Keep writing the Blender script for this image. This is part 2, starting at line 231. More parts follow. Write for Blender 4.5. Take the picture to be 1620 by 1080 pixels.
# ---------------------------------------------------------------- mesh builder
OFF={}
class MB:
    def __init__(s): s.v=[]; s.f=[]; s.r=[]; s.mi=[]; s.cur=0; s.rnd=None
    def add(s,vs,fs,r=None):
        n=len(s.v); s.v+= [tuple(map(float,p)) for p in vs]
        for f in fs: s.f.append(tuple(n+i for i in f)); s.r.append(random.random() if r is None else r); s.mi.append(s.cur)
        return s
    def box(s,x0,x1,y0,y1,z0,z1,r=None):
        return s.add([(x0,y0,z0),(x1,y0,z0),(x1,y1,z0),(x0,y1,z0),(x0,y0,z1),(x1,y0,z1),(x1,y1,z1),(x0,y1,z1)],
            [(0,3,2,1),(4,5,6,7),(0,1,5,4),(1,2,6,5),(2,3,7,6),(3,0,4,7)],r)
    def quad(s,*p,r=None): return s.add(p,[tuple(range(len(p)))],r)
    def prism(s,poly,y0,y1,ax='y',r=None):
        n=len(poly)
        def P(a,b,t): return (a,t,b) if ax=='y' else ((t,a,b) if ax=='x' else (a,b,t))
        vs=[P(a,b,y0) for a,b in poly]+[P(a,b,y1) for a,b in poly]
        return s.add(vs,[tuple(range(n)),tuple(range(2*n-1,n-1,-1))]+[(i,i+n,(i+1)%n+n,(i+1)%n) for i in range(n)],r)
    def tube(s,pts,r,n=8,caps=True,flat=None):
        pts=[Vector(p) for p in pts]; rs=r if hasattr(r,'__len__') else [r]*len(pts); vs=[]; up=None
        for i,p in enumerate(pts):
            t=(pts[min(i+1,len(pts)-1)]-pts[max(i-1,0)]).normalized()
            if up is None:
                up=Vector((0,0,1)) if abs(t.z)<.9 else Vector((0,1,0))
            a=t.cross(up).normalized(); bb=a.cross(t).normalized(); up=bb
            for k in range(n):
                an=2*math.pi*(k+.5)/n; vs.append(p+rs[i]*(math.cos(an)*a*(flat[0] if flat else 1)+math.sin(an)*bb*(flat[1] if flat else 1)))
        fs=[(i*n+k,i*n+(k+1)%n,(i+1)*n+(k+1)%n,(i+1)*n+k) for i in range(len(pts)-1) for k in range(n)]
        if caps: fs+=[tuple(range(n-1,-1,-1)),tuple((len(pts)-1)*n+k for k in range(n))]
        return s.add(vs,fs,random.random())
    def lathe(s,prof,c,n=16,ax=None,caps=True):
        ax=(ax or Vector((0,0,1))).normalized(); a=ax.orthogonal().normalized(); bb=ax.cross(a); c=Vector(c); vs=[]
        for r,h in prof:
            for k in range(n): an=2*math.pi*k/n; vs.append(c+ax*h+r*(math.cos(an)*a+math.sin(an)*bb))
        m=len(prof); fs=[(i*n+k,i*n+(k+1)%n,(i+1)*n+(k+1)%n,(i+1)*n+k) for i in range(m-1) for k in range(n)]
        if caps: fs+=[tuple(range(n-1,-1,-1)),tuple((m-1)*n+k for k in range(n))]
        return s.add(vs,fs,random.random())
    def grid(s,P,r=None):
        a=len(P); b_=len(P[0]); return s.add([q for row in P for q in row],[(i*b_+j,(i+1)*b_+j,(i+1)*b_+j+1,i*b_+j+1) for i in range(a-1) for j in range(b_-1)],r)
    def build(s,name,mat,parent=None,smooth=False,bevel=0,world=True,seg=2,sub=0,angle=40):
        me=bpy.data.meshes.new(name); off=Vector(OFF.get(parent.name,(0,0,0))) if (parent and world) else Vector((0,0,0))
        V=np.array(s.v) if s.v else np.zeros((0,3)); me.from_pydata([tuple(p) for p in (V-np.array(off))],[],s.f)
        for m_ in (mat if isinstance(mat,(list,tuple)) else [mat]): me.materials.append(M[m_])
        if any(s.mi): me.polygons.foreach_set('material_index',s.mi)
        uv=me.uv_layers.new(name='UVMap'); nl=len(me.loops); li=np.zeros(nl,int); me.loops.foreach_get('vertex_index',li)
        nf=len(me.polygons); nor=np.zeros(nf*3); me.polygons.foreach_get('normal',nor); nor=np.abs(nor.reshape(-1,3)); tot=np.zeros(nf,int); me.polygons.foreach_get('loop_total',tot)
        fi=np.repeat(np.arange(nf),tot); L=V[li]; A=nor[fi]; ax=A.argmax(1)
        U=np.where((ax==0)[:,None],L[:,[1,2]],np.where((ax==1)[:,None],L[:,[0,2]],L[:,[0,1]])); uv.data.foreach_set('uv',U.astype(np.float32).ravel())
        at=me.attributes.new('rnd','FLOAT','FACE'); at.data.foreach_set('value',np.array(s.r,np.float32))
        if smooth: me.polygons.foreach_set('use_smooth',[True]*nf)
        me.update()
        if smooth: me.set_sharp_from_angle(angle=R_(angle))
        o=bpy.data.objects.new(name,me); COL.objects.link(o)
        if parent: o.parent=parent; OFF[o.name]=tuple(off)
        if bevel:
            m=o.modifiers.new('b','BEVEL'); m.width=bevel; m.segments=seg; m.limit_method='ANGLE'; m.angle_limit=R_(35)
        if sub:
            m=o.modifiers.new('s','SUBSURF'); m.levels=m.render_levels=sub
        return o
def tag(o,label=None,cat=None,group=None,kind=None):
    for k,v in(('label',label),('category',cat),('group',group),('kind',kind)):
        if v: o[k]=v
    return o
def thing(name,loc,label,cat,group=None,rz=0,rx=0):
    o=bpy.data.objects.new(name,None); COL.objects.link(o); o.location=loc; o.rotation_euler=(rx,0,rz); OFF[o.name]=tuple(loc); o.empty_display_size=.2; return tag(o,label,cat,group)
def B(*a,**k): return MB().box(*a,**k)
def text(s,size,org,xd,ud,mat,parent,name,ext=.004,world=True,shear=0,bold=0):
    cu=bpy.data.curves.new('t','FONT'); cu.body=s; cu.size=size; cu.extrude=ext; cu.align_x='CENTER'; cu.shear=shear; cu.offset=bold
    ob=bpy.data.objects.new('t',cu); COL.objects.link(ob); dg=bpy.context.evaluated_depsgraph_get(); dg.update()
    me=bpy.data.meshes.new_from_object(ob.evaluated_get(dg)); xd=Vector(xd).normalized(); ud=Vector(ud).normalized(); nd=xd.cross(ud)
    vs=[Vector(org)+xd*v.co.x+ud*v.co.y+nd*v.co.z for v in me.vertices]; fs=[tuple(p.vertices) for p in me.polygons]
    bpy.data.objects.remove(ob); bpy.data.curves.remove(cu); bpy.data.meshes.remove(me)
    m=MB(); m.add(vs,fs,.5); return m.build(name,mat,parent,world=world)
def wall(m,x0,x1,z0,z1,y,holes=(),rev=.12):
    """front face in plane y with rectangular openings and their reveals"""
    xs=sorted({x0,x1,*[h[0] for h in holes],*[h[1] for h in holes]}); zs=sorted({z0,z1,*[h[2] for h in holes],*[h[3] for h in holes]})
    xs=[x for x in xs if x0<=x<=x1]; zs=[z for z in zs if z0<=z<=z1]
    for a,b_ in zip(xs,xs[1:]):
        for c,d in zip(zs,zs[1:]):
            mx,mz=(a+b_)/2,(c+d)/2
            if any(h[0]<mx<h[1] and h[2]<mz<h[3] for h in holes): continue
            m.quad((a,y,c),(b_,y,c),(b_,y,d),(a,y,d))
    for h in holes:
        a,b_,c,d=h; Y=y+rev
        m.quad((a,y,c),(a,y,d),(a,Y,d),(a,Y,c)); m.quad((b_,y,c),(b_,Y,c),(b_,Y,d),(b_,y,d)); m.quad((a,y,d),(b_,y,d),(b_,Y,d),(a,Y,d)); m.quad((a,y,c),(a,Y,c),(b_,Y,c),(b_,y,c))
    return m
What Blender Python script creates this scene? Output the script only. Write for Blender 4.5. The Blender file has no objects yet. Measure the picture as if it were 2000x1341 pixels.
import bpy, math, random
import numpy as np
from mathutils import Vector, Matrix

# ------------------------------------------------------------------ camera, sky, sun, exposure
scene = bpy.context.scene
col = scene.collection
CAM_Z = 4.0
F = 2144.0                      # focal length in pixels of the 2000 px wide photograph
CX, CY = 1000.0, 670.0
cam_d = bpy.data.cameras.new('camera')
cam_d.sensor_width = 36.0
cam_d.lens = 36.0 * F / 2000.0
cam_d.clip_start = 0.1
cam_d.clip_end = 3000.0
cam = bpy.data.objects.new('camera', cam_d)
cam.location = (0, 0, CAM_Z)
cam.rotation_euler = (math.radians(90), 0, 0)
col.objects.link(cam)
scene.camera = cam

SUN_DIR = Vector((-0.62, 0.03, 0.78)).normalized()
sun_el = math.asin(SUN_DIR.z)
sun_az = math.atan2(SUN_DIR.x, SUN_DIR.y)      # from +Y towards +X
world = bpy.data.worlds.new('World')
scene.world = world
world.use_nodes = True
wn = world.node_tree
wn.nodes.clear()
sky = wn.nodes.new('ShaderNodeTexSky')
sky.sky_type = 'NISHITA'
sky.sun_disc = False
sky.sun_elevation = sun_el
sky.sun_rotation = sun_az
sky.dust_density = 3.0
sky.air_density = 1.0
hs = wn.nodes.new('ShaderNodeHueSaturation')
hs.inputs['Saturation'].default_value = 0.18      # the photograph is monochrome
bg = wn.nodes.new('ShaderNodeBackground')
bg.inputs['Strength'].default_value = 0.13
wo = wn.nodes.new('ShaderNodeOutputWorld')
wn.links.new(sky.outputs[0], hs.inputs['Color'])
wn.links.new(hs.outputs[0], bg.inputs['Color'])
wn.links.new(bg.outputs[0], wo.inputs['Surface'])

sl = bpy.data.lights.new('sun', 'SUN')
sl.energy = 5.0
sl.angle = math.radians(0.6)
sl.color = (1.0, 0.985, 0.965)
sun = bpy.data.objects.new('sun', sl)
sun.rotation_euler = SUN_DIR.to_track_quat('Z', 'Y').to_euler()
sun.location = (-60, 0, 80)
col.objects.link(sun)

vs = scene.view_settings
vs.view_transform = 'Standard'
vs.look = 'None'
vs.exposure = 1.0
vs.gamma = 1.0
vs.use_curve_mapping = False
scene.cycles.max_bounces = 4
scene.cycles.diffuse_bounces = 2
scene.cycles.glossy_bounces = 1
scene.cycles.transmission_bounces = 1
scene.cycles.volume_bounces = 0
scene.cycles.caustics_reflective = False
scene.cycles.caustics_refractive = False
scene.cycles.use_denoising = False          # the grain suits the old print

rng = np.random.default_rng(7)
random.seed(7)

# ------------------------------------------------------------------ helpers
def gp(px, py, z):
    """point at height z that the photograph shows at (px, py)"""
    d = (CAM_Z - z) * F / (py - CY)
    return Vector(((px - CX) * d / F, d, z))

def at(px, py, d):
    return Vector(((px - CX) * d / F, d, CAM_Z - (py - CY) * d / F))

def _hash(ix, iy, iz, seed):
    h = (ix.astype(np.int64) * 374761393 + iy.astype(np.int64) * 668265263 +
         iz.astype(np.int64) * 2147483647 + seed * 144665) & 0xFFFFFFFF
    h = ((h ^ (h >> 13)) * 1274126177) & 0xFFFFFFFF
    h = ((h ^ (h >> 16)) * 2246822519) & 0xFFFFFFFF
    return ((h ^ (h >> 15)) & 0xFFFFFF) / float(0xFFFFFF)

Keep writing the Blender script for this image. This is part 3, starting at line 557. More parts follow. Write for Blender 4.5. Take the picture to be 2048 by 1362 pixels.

————————

■ Problem statement ■
Each line from the one bearing "What Blender Python" through the one bearing "from mathutils import Vector, Matrix" is to be duplicated without change; all remaining lines are to be left out.

■ Solution for this exercise ■
What Blender Python script creates this scene? Output the script only. Write for Blender 4.5. The Blender file has no objects yet. Measure the picture as if it were 2000x1341 pixels.
import bpy, math, random
import numpy as np
from mathutils import Vector, Matrix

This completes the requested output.